Early warning systems are a proven and effective climate adaptation measure that are estimated to provide a tenfold return on investment.

“Half of humanity is in the danger zone,” observed United Nations Secretary General António Guterres at the UN Climate Conference, COP-27, held in 2022.

“Vulnerable communities in climate hotspots are being blindsided by cascading climate disasters without any means of prior alert.”

He called for investment in the UN’s newly launched Early Warnings for All (EW4A) Initiative, which stipulates that every person in the world should be protected by an early warning system by 2027.

The initiative’s Action Plan puts the International Telecommunication Union (ITU) in the leading role on ‘Warning Dissemination and Communication’ – a critical component of early warning systems that ensures alerts reach the people at risk in time to take action.

ITU – the UN specialized agency for information and communication technologies – is well placed to highlight opportunities for digital networks and services to reach more people through multiple communication channels, including radio, TV, the Internet, social media, mobile phones, sirens, etc.  

A Multi-Hazard Early Warning System (MHEWS) is an integrated system which allows people to know that hazardous weather or climate events are on their way, and informs how governments, communities and individuals can act to minimize impacts. Image credit: WMO
Digital growth improves early warnings

Today, digital growth presents new opportunities to reach billions of people faster and more effectively, whether before, during, or after disasters.

According to ITU, ninety-five per cent of the world’s population has access to mobile broadband networks. This makes mobile networks an incredibly powerful communication channel to alert populations about an imminent hazard.

Cell-broadcast or location-based SMS (short message service) warnings can be targeted to reach only people located in an at-risk area. These are proven technologies already used in several countries, and their alerts are adaptable to specific requirements, such as a user’s language.

A law adopted by the European Union in 2018 requires all EU countries to set up systems to send alerts via mobile networks by 2022. This regulatory approach has proven an effective way to accelerate the uptake of public warning systems across Europe.

So far, only very few developing countries are using this technology but ITU would like to change this.

Public-private partnership driving mobile alert systems

Mobile-based early warning systems present a key opportunity to raise awareness and drive comprehensive climate adaptation.

To take this forward, ITU is working closely with partners and stakeholders from across both the public and private sectors, bringing government policy makers on emergency management, hydrometeorology, and telecommunications together with the International Federation of Red Cross and Red Crescent Societies (IFRC), the Risk-informed Early Action Partnership (REAP), the United Nations Office of Disaster Risk Reduction (UNDRR), the United Nations Development Programme (UNDP), and the World Meteorological Organization (WMO).

Early warning system (EWS) experts, mobile network operators, and software companies providing safety services to governments are also on board.
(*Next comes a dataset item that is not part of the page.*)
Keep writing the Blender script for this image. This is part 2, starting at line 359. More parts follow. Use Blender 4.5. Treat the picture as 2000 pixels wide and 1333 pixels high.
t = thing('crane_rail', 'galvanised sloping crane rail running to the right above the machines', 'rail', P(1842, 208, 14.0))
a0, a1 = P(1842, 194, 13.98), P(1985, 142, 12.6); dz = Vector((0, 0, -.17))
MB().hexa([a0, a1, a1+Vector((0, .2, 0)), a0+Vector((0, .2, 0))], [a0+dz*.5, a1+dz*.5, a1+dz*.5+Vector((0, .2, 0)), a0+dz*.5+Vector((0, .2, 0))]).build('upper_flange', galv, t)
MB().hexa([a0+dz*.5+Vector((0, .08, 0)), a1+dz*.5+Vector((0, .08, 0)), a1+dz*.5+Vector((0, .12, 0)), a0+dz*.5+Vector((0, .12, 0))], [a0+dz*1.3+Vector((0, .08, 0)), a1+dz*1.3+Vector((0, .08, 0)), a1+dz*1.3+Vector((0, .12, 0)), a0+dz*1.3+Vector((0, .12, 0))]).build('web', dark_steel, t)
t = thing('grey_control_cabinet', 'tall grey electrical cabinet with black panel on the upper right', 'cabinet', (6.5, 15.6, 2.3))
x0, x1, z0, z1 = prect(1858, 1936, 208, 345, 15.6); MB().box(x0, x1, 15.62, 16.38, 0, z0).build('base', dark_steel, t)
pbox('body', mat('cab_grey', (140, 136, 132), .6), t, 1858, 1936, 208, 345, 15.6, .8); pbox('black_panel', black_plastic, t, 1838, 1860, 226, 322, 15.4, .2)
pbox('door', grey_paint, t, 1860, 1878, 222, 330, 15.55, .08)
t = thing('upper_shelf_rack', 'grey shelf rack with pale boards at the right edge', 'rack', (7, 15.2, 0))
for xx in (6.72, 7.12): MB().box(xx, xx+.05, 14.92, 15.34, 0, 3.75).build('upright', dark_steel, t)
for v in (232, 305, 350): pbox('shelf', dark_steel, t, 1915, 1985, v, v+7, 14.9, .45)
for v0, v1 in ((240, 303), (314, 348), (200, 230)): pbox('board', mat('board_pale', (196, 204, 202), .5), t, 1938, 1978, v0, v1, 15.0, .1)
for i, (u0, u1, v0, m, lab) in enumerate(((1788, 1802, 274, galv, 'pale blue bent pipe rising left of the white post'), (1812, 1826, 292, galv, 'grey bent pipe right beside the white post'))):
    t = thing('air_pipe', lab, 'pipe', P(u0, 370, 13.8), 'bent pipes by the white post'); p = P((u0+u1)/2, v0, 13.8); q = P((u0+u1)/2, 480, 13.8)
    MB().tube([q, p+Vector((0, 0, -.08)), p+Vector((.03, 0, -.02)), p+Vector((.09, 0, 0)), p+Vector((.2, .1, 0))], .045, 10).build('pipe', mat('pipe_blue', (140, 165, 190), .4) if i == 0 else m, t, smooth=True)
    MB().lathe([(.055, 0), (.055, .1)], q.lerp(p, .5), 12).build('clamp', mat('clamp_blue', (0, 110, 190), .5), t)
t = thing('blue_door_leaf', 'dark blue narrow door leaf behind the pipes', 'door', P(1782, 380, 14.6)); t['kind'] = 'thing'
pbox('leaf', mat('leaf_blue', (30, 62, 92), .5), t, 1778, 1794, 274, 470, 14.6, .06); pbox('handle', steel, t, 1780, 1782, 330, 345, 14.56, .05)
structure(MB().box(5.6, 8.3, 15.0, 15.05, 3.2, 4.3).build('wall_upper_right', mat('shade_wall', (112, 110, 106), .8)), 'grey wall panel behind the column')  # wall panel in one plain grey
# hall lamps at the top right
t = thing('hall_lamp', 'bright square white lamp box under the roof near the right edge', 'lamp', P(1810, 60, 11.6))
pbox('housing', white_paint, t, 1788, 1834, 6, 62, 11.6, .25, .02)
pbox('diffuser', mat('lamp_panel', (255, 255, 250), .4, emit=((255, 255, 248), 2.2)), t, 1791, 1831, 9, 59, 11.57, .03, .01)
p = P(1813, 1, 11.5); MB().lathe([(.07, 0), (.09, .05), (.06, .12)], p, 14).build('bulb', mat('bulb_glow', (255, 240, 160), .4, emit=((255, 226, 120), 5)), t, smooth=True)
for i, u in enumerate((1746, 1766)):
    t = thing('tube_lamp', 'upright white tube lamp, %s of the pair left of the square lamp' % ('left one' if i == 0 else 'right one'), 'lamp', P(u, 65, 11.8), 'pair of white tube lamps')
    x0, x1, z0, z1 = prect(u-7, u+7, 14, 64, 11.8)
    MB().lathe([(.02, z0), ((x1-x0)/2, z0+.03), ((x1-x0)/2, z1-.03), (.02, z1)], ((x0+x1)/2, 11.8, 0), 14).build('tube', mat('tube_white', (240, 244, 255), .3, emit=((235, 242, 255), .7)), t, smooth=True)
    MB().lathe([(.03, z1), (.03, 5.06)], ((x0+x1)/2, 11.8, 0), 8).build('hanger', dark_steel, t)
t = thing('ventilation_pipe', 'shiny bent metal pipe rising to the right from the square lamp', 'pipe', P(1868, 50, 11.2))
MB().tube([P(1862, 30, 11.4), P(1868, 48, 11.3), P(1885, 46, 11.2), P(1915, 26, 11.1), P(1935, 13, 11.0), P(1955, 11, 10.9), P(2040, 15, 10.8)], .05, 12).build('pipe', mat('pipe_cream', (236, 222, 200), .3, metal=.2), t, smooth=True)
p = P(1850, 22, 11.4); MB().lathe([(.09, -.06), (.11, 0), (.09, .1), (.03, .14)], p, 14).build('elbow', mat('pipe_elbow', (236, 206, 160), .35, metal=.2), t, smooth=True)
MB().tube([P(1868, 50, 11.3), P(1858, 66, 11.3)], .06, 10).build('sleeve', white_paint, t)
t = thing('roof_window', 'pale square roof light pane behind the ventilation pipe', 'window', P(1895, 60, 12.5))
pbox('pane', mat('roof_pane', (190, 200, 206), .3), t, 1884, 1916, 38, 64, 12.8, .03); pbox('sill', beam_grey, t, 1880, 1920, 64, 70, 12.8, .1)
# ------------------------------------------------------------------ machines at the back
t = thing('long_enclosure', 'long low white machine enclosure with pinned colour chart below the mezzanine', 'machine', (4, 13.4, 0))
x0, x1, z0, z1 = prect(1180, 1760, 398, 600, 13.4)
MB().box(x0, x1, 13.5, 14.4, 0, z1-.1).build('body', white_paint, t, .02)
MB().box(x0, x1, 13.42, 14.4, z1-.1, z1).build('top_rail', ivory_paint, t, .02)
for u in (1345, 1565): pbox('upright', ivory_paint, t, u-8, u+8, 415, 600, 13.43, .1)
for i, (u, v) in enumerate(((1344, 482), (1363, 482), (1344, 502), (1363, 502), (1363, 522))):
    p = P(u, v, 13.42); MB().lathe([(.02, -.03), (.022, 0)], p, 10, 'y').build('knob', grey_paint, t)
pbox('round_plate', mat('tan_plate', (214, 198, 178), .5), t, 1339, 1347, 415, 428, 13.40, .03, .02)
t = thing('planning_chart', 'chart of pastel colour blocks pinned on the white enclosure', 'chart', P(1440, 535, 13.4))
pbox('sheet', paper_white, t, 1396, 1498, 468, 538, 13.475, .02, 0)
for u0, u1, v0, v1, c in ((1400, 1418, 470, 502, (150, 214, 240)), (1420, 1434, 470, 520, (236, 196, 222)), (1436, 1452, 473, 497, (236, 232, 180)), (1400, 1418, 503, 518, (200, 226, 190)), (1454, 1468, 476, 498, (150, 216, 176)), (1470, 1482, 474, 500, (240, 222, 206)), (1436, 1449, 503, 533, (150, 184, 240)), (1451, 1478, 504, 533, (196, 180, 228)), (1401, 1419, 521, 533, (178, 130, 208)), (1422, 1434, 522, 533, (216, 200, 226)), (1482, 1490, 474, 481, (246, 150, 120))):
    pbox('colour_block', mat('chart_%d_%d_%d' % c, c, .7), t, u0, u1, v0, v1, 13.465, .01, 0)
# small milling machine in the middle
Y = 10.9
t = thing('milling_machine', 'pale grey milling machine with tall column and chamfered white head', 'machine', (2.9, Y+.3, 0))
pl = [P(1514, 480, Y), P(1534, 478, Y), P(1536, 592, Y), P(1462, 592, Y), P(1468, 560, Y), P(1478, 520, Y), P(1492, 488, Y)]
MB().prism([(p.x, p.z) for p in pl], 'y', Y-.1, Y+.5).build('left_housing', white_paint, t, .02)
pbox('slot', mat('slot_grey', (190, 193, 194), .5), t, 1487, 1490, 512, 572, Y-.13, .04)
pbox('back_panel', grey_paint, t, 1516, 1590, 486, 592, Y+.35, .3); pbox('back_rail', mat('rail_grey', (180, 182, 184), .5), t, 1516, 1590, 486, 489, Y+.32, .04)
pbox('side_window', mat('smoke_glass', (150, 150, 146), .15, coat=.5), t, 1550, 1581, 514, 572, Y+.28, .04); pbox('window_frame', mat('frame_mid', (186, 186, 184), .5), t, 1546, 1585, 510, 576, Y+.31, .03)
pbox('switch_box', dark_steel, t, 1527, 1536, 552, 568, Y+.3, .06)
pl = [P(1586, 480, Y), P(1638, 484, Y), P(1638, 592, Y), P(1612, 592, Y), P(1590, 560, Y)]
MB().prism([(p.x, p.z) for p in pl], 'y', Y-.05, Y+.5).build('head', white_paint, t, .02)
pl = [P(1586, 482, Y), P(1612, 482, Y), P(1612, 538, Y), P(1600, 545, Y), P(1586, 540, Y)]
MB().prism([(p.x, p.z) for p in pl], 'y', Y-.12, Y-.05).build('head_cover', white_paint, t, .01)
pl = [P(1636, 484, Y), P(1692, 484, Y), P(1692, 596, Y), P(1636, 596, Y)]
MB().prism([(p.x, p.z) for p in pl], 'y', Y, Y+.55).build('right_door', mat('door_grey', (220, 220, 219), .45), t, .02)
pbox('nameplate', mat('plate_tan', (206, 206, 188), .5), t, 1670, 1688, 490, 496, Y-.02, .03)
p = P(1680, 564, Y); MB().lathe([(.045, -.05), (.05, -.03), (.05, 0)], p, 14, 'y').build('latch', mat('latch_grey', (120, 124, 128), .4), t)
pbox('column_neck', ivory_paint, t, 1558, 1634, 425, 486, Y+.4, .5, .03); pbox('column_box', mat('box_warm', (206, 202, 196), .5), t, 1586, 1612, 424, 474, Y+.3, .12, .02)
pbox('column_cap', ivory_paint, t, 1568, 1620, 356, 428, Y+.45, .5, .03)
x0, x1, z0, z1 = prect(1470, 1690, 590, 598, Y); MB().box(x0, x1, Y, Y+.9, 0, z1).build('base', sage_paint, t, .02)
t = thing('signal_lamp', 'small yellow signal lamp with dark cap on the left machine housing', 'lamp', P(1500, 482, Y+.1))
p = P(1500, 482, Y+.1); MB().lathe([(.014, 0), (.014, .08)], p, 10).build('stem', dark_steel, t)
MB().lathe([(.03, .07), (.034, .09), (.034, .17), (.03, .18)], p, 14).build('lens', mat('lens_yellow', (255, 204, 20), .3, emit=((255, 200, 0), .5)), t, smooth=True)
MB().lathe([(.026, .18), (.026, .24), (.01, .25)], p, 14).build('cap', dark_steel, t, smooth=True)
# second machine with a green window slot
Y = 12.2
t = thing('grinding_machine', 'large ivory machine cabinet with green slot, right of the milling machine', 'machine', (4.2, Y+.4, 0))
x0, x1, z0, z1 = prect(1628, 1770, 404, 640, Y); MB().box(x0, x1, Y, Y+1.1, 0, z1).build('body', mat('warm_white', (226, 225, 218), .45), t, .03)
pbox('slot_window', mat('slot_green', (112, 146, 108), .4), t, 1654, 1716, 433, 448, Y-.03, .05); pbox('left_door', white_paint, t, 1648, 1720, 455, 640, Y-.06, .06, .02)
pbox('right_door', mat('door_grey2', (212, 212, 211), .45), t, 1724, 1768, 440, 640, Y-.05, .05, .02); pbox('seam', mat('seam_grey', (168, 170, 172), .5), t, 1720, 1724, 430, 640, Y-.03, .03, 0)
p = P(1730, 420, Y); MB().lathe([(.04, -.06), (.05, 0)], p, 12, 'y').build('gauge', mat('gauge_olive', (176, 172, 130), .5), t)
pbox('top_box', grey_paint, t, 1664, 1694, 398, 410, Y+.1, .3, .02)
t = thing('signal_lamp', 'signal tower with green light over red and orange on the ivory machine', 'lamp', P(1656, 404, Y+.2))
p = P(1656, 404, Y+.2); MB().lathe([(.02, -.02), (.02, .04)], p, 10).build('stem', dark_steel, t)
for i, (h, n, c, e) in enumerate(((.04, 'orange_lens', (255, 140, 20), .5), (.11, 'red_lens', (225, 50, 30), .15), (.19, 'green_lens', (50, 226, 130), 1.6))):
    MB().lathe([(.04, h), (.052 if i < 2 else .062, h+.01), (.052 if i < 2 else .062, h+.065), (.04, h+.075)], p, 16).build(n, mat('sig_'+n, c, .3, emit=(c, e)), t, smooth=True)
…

One of those companies, Everbridge, has already implemented 24 nation-wide public warning systems and is actively promoting the cost-effectiveness of using mobile telecommunication infrastructure for public warnings.

A hand holding a mobile phone with an Emergency Alert notification for a flash flood warning on the home screen
Image credit: Dimone Hogan via Shutterstock

ITU encourages countries to consider a regulatory approach to make the use of mobile networks mandatory for public warnings.

Appropriate incentives, aligned closely with funding programmes, can drastically accelerate rollout, with massive benefits in terms of public safety.

Clear regulatory frameworks, combined with financial support via multilateral development organizations, can maximize the climate adaptation impact of mobile networks, at relatively low cost.